Work required: Write out the full set of records below exactly.

Provided data:

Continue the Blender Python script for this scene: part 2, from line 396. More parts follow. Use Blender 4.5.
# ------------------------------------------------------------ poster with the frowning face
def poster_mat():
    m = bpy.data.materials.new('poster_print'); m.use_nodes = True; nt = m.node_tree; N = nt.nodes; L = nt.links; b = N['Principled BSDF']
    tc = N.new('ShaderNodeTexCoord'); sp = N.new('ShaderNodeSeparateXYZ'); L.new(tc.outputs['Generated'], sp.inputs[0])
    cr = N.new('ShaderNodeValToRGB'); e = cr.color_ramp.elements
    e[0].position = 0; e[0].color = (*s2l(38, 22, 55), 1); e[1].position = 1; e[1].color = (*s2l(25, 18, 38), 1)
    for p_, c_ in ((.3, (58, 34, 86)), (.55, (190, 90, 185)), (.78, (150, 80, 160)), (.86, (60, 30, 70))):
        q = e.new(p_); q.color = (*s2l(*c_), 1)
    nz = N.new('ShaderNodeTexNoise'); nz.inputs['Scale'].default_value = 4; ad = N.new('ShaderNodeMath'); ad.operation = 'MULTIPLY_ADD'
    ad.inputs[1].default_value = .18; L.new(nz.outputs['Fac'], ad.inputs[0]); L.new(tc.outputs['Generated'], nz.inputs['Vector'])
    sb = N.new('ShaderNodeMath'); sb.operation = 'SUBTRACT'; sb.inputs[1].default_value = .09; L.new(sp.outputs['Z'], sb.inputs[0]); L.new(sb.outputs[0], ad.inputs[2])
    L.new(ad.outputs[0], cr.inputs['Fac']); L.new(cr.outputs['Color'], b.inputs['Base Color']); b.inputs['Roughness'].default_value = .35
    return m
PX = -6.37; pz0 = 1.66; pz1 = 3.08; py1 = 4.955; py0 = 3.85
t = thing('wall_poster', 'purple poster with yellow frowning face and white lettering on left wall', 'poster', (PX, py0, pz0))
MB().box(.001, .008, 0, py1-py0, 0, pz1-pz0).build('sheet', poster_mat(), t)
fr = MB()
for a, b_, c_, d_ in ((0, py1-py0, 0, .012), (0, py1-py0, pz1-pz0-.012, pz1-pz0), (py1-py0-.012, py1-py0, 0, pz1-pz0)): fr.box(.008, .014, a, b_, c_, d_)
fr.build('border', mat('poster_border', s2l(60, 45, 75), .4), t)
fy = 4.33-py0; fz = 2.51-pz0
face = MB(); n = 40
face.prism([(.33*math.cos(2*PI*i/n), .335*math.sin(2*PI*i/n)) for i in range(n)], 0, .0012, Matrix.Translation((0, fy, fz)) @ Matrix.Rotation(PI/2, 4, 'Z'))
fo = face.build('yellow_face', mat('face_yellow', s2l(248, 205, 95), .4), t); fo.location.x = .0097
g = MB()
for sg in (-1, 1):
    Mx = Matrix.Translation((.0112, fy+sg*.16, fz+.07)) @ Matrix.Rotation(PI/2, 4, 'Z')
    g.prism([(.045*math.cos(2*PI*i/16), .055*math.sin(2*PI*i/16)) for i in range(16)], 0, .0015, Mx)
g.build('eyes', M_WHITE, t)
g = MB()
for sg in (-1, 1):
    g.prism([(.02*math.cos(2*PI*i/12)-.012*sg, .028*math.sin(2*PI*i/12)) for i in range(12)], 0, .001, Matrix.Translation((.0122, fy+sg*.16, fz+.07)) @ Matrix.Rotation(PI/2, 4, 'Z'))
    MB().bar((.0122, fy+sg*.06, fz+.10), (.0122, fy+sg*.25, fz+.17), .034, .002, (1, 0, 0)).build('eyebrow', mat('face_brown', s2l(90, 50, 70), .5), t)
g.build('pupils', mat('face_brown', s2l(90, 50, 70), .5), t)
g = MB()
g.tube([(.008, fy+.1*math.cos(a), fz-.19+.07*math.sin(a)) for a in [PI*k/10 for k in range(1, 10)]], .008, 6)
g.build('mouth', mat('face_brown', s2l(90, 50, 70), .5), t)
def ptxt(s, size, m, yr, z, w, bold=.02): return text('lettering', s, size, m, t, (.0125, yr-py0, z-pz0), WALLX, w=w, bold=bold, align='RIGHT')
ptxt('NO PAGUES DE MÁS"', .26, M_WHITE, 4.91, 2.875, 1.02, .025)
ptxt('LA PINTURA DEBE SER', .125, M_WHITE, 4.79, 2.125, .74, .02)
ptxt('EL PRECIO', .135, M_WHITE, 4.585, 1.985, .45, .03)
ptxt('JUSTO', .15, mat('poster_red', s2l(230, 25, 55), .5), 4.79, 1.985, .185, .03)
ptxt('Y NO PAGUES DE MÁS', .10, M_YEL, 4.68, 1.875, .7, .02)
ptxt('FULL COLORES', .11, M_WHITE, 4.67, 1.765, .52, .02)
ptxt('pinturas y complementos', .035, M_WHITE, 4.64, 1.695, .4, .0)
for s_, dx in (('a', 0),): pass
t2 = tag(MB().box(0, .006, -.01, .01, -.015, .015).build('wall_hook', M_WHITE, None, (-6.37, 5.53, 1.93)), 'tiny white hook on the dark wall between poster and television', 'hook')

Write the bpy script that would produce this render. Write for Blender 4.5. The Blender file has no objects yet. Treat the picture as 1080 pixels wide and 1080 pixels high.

Response:
Continue the Blender Python script for this scene: part 2, from line 396. More parts follow. Use Blender 4.5.
# ------------------------------------------------------------ poster with the frowning face
def poster_mat():
    m = bpy.data.materials.new('poster_print'); m.use_nodes = True; nt = m.node_tree; N = nt.nodes; L = nt.links; b = N['Principled BSDF']
    tc = N.new('ShaderNodeTexCoord'); sp = N.new('ShaderNodeSeparateXYZ'); L.new(tc.outputs['Generated'], sp.inputs[0])
    cr = N.new('ShaderNodeValToRGB'); e = cr.color_ramp.elements
    e[0].position = 0; e[0].color = (*s2l(38, 22, 55), 1); e[1].position = 1; e[1].color = (*s2l(25, 18, 38), 1)
    for p_, c_ in ((.3, (58, 34, 86)), (.55, (190, 90, 185)), (.78, (150, 80, 160)), (.86, (60, 30, 70))):
        q = e.new(p_); q.color = (*s2l(*c_), 1)
    nz = N.new('ShaderNodeTexNoise'); nz.inputs['Scale'].default_value = 4; ad = N.new('ShaderNodeMath'); ad.operation = 'MULTIPLY_ADD'
    ad.inputs[1].default_value = .18; L.new(nz.outputs['Fac'], ad.inputs[0]); L.new(tc.outputs['Generated'], nz.inputs['Vector'])
    sb = N.new('ShaderNodeMath'); sb.operation = 'SUBTRACT'; sb.inputs[1].default_value = .09; L.new(sp.outputs['Z'], sb.inputs[0]); L.new(sb.outputs[0], ad.inputs[2])
    L.new(ad.outputs[0], cr.inputs['Fac']); L.new(cr.outputs['Color'], b.inputs['Base Color']); b.inputs['Roughness'].default_value = .35
    return m
PX = -6.37; pz0 = 1.66; pz1 = 3.08; py1 = 4.955; py0 = 3.85
t = thing('wall_poster', 'purple poster with yellow frowning face and white lettering on left wall', 'poster', (PX, py0, pz0))
MB().box(.001, .008, 0, py1-py0, 0, pz1-pz0).build('sheet', poster_mat(), t)
fr = MB()
for a, b_, c_, d_ in ((0, py1-py0, 0, .012), (0, py1-py0, pz1-pz0-.012, pz1-pz0), (py1-py0-.012, py1-py0, 0, pz1-pz0)): fr.box(.008, .014, a, b_, c_, d_)
fr.build('border', mat('poster_border', s2l(60, 45, 75), .4), t)
fy = 4.33-py0; fz = 2.51-pz0
face = MB(); n = 40
face.prism([(.33*math.cos(2*PI*i/n), .335*math.sin(2*PI*i/n)) for i in range(n)], 0, .0012, Matrix.Translation((0, fy, fz)) @ Matrix.Rotation(PI/2, 4, 'Z'))
fo = face.build('yellow_face', mat('face_yellow', s2l(248, 205, 95), .4), t); fo.location.x = .0097
g = MB()
for sg in (-1, 1):
    Mx = Matrix.Translation((.0112, fy+sg*.16, fz+.07)) @ Matrix.Rotation(PI/2, 4, 'Z')
    g.prism([(.045*math.cos(2*PI*i/16), .055*math.sin(2*PI*i/16)) for i in range(16)], 0, .0015, Mx)
g.build('eyes', M_WHITE, t)
g = MB()
for sg in (-1, 1):
    g.prism([(.02*math.cos(2*PI*i/12)-.012*sg, .028*math.sin(2*PI*i/12)) for i in range(12)], 0, .001, Matrix.Translation((.0122, fy+sg*.16, fz+.07)) @ Matrix.Rotation(PI/2, 4, 'Z'))
    MB().bar((.0122, fy+sg*.06, fz+.10), (.0122, fy+sg*.25, fz+.17), .034, .002, (1, 0, 0)).build('eyebrow', mat('face_brown', s2l(90, 50, 70), .5), t)
g.build('pupils', mat('face_brown', s2l(90, 50, 70), .5), t)
g = MB()
g.tube([(.008, fy+.1*math.cos(a), fz-.19+.07*math.sin(a)) for a in [PI*k/10 for k in range(1, 10)]], .008, 6)
g.build('mouth', mat('face_brown', s2l(90, 50, 70), .5), t)
def ptxt(s, size, m, yr, z, w, bold=.02): return text('lettering', s, size, m, t, (.0125, yr-py0, z-pz0), WALLX, w=w, bold=bold, align='RIGHT')
ptxt('NO PAGUES DE MÁS"', .26, M_WHITE, 4.91, 2.875, 1.02, .025)
ptxt('LA PINTURA DEBE SER', .125, M_WHITE, 4.79, 2.125, .74, .02)
ptxt('EL PRECIO', .135, M_WHITE, 4.585, 1.985, .45, .03)
ptxt('JUSTO', .15, mat('poster_red', s2l(230, 25, 55), .5), 4.79, 1.985, .185, .03)
ptxt('Y NO PAGUES DE MÁS', .10, M_YEL, 4.68, 1.875, .7, .02)
ptxt('FULL COLORES', .11, M_WHITE, 4.67, 1.765, .52, .02)
ptxt('pinturas y complementos', .035, M_WHITE, 4.64, 1.695, .4, .0)
for s_, dx in (('a', 0),): pass
t2 = tag(MB().box(0, .006, -.01, .01, -.015, .015).build('wall_hook', M_WHITE, None, (-6.37, 5.53, 1.93)), 'tiny white hook on the dark wall between poster and television', 'hook')

Write the bpy script that would produce this render. Write for Blender 4.5. The Blender file has no objects yet. Treat the picture as 1080 pixels wide and 1080 pixels high.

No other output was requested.